# INFORMATION SHOWN

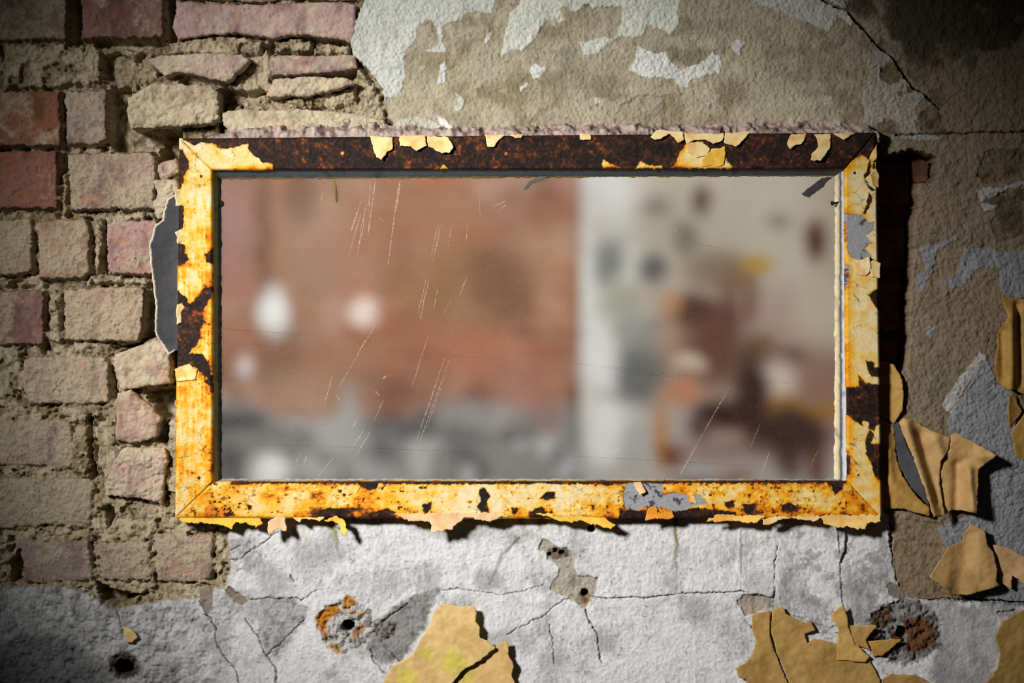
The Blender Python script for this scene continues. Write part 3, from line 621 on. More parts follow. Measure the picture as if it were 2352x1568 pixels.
# ------------------------------------------------------------------ loose, broken bricks and stones
def brick_colour(rgb, smear, seed):
    base = lin(desat(rgb))
    def f(px, py, d):
        c = mix(np.broadcast_to(base, px.shape + (3,)), base * np.array([.68, .62, .62]), sstep(-.1, .6, fbm(px / 30, py / 60, 3, seed)))
        c = mix(c, base * np.array([1.1, .85, .7]), sstep(.2, .6, fbm(px / 22, py / 22, 3, seed + 1)) * .7)
        c = mix(c, base * .45, sstep(.4, .75, fbm(px / 7, py / 7, 2, seed + 9)) * .6)
        sm = sstep(.55 - smear, 1.0 - smear, .55 * fbm(px / 45, py / 45, 4, seed + 2) + .25 * fbm(px / 13, py / 13, 2, seed + 3) + .25)
        c = mix(c, lin((194, 180, 152)), sm * .75)
        return np.concatenate([np.clip(c, 0, 1), np.full(px.shape + (1,), 1.1)], -1)
    return f
def brick_height(h0, tx, ty, cen, rough, seed, rnd=6.0):
    def f(px, py, d):
        h = h0 + (px - cen[0]) / 100 * tx + (py - cen[1]) / 100 * ty
        h = h + rough * (1.2 * fbm(px / 60, py / 60, 2, seed) + .8 * fbm(px / 22, py / 22, 3, seed + 1) + .35 * fbm(px / 7, py / 7, 2, seed + 2))
        f1, f2 = worley(px / 46 + .3 * fbm(px / 20, py / 20, 2, seed + 7), py / 34, seed + 5)
        h = h + rough * (1.5 * (.45 - f1) + .55 * fbm(px / 6, py / 6, 2, seed + 6) + .22 * vnoise(px / 3, py / 3, seed + 8)) - .9 * rough * sstep(.3, .6, fbm(px / 16, py / 12, 3, seed + 9))
        return (h - rnd * .55 * np.exp(-d / 4.0)) / 1000
    return f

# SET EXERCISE
Please transcribe the material above exactly as written. Leave the pictures out.

# WORKED ANSWER
The Blender Python script for this scene continues. Write part 3, from line 621 on. More parts follow. Measure the picture as if it were 2352x1568 pixels.
# ------------------------------------------------------------------ loose, broken bricks and stones
def brick_colour(rgb, smear, seed):
    base = lin(desat(rgb))
    def f(px, py, d):
        c = mix(np.broadcast_to(base, px.shape + (3,)), base * np.array([.68, .62, .62]), sstep(-.1, .6, fbm(px / 30, py / 60, 3, seed)))
        c = mix(c, base * np.array([1.1, .85, .7]), sstep(.2, .6, fbm(px / 22, py / 22, 3, seed + 1)) * .7)
        c = mix(c, base * .45, sstep(.4, .75, fbm(px / 7, py / 7, 2, seed + 9)) * .6)
        sm = sstep(.55 - smear, 1.0 - smear, .55 * fbm(px / 45, py / 45, 4, seed + 2) + .25 * fbm(px / 13, py / 13, 2, seed + 3) + .25)
        c = mix(c, lin((194, 180, 152)), sm * .75)
        return np.concatenate([np.clip(c, 0, 1), np.full(px.shape + (1,), 1.1)], -1)
    return f
def brick_height(h0, tx, ty, cen, rough, seed, rnd=6.0):
    def f(px, py, d):
        h = h0 + (px - cen[0]) / 100 * tx + (py - cen[1]) / 100 * ty
        h = h + rough * (1.2 * fbm(px / 60, py / 60, 2, seed) + .8 * fbm(px / 22, py / 22, 3, seed + 1) + .35 * fbm(px / 7, py / 7, 2, seed + 2))
        f1, f2 = worley(px / 46 + .3 * fbm(px / 20, py / 20, 2, seed + 7), py / 34, seed + 5)
        h = h + rough * (1.5 * (.45 - f1) + .55 * fbm(px / 6, py / 6, 2, seed + 6) + .22 * vnoise(px / 3, py / 3, seed + 8)) - .9 * rough * sstep(.3, .6, fbm(px / 16, py / 12, 3, seed + 9))
        return (h - rnd * .55 * np.exp(-d / 4.0)) / 1000
    return f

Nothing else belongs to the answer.